The problem: Reproduce the listing below exactly. Pictures do not belong in the copy.

Source data:
+--
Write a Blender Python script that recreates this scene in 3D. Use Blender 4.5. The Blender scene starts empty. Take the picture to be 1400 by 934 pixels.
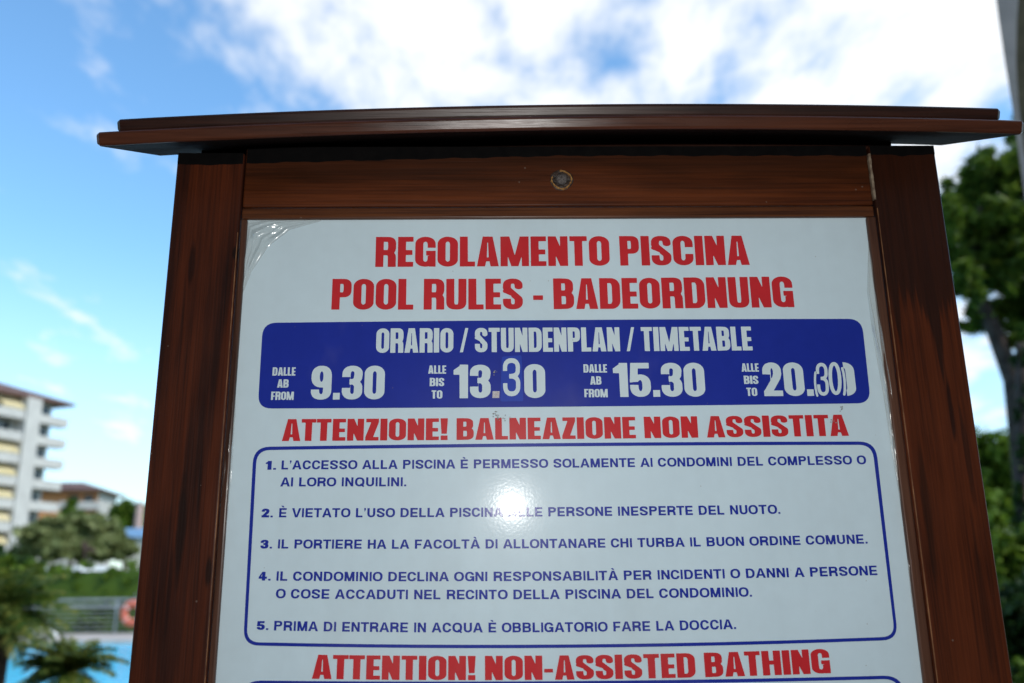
import bpy, bmesh, math, random
import numpy as np
from mathutils import Vector, Matrix
from mathutils.geometry import tessellate_polygon
S = bpy.context.scene
C = S.collection
R = math.radians
random.seed(7)

# ------------------------------------------------------------------ camera
YAW, PITCH, ROLL, FPX, EYE = 0.0204578, 0.25902436, -0.01189471, 1200.0, 1.6
cr_ = Vector((math.cos(YAW), -math.sin(YAW), 0))
cf = Vector((math.sin(YAW)*math.cos(PITCH), math.cos(YAW)*math.cos(PITCH), math.sin(PITCH)))
cu = cr_.cross(cf)
right = cr_*math.cos(ROLL) + cu*math.sin(ROLL)
up = cu*math.cos(ROLL) - cr_*math.sin(ROLL)
cam_d = bpy.data.cameras.new('camera'); cam = bpy.data.objects.new('camera', cam_d); C.objects.link(cam)
cam.matrix_world = Matrix(((right.x, up.x, -cf.x, 0), (right.y, up.y, -cf.y, 0), (right.z, up.z, -cf.z, EYE), (0, 0, 0, 1)))
cam_d.sensor_width = 23.6; cam_d.lens = 23.6*FPX/1400; cam_d.clip_start = 0.05; cam_d.clip_end = 4000
cam_d.dof.use_dof = True; cam_d.dof.focus_distance = 1.09; cam_d.dof.aperture_fstop = 2.2
S.camera = cam

def at(x, y, Y):
    """point of the world at depth Y seen at pixel x, y of the 1400 x 934 photograph"""
    d = cf*FPX + right*(x-700) + up*(467-y)
    return Vector((d.x/d.y*Y, Y, EYE + d.z/d.y*Y))

# ------------------------------------------------------------------ world, sun, flash, exposure
SUN_EL, SUN_AZ = R(42), R(118)            # azimuth measured from +Y towards +X
w = bpy.data.worlds.new('World'); S.world = w; w.use_nodes = True
nt = w.node_tree; nt.nodes.clear()
def N(t, typ, **kw):
    n = t.nodes.new(typ)
    for k, v in kw.items():
        if k.startswith('i_'):
            k = k[2:]; k = int(k) if k.isdigit() else k.replace('_', ' ')
            n.inputs[k].default_value = v
        else: setattr(n, k, v)
    return n
def math_(t, op, a, b=None, c=None, clamp=False):
    n = t.nodes.new('ShaderNodeMath'); n.operation = op; n.use_clamp = clamp
    for i, v in enumerate((a, b, c)):
        if v is None: continue
        if isinstance(v, (int, float)): n.inputs[i].default_value = v
        else: t.links.new(v, n.inputs[i])
    return n.outputs[0]
def ramp(t, fac, stops, interp='LINEAR'):
    n = t.nodes.new('ShaderNodeValToRGB'); t.links.new(fac, n.inputs[0]); cr = n.color_ramp; cr.interpolation = interp
    while len(cr.elements) < len(stops): cr.elements.new(0.5)
    for e, (p, c) in zip(cr.elements, stops):
        e.position = p; e.color = tuple(c)+(1,) if len(c) == 3 else c
    return n.outputs[0]
def mix(t, fac, a, b, mode='MIX'):
    n = t.nodes.new('ShaderNodeMix'); n.data_type = 'RGBA'; n.blend_type = mode
    for i, v in ((0, fac), (6, a), (7, b)):
        if isinstance(v, (int, float)): n.inputs[i].default_value = v
        elif isinstance(v, tuple): n.inputs[i].default_value = v if len(v) == 4 else v+(1,)
        else: t.links.new(v, n.inputs[i])
    return n.outputs[2]
sky = N(nt, 'ShaderNodeTexSky', sky_type='NISHITA', sun_disc=False, sun_elevation=SUN_EL, sun_rotation=SUN_AZ,
        altitude=0, air_density=1.0, dust_density=0.6, ozone_density=2.0)
tc = N(nt, 'ShaderNodeTexCoord'); sep = N(nt, 'ShaderNodeSeparateXYZ'); nt.links.new(tc.outputs['Generated'], sep.inputs[0])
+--
Result of the task:
Write a Blender Python script that recreates this scene in 3D. Use Blender 4.5. The Blender scene starts empty. Take the picture to be 1400 by 934 pixels.
import bpy, bmesh, math, random
import numpy as np
from mathutils import Vector, Matrix
from mathutils.geometry import tessellate_polygon
S = bpy.context.scene
C = S.collection
R = math.radians
random.seed(7)

# ------------------------------------------------------------------ camera
YAW, PITCH, ROLL, FPX, EYE = 0.0204578, 0.25902436, -0.01189471, 1200.0, 1.6
cr_ = Vector((math.cos(YAW), -math.sin(YAW), 0))
cf = Vector((math.sin(YAW)*math.cos(PITCH), math.cos(YAW)*math.cos(PITCH), math.sin(PITCH)))
cu = cr_.cross(cf)
right = cr_*math.cos(ROLL) + cu*math.sin(ROLL)
up = cu*math.cos(ROLL) - cr_*math.sin(ROLL)
cam_d = bpy.data.cameras.new('camera'); cam = bpy.data.objects.new('camera', cam_d); C.objects.link(cam)
cam.matrix_world = Matrix(((right.x, up.x, -cf.x, 0), (right.y, up.y, -cf.y, 0), (right.z, up.z, -cf.z, EYE), (0, 0, 0, 1)))
cam_d.sensor_width = 23.6; cam_d.lens = 23.6*FPX/1400; cam_d.clip_start = 0.05; cam_d.clip_end = 4000
cam_d.dof.use_dof = True; cam_d.dof.focus_distance = 1.09; cam_d.dof.aperture_fstop = 2.2
S.camera = cam

def at(x, y, Y):
    """point of the world at depth Y seen at pixel x, y of the 1400 x 934 photograph"""
    d = cf*FPX + right*(x-700) + up*(467-y)
    return Vector((d.x/d.y*Y, Y, EYE + d.z/d.y*Y))

# ------------------------------------------------------------------ world, sun, flash, exposure
SUN_EL, SUN_AZ = R(42), R(118)            # azimuth measured from +Y towards +X
w = bpy.data.worlds.new('World'); S.world = w; w.use_nodes = True
nt = w.node_tree; nt.nodes.clear()
def N(t, typ, **kw):
    n = t.nodes.new(typ)
    for k, v in kw.items():
        if k.startswith('i_'):
            k = k[2:]; k = int(k) if k.isdigit() else k.replace('_', ' ')
            n.inputs[k].default_value = v
        else: setattr(n, k, v)
    return n
def math_(t, op, a, b=None, c=None, clamp=False):
    n = t.nodes.new('ShaderNodeMath'); n.operation = op; n.use_clamp = clamp
    for i, v in enumerate((a, b, c)):
        if v is None: continue
        if isinstance(v, (int, float)): n.inputs[i].default_value = v
        else: t.links.new(v, n.inputs[i])
    return n.outputs[0]
def ramp(t, fac, stops, interp='LINEAR'):
    n = t.nodes.new('ShaderNodeValToRGB'); t.links.new(fac, n.inputs[0]); cr = n.color_ramp; cr.interpolation = interp
    while len(cr.elements) < len(stops): cr.elements.new(0.5)
    for e, (p, c) in zip(cr.elements, stops):
        e.position = p; e.color = tuple(c)+(1,) if len(c) == 3 else c
    return n.outputs[0]
def mix(t, fac, a, b, mode='MIX'):
    n = t.nodes.new('ShaderNodeMix'); n.data_type = 'RGBA'; n.blend_type = mode
    for i, v in ((0, fac), (6, a), (7, b)):
        if isinstance(v, (int, float)): n.inputs[i].default_value = v
        elif isinstance(v, tuple): n.inputs[i].default_value = v if len(v) == 4 else v+(1,)
        else: t.links.new(v, n.inputs[i])
    return n.outputs[2]
sky = N(nt, 'ShaderNodeTexSky', sky_type='NISHITA', sun_disc=False, sun_elevation=SUN_EL, sun_rotation=SUN_AZ,
        altitude=0, air_density=1.0, dust_density=0.6, ozone_density=2.0)
tc = N(nt, 'ShaderNodeTexCoord'); sep = N(nt, 'ShaderNodeSeparateXYZ'); nt.links.new(tc.outputs['Generated'], sep.inputs[0])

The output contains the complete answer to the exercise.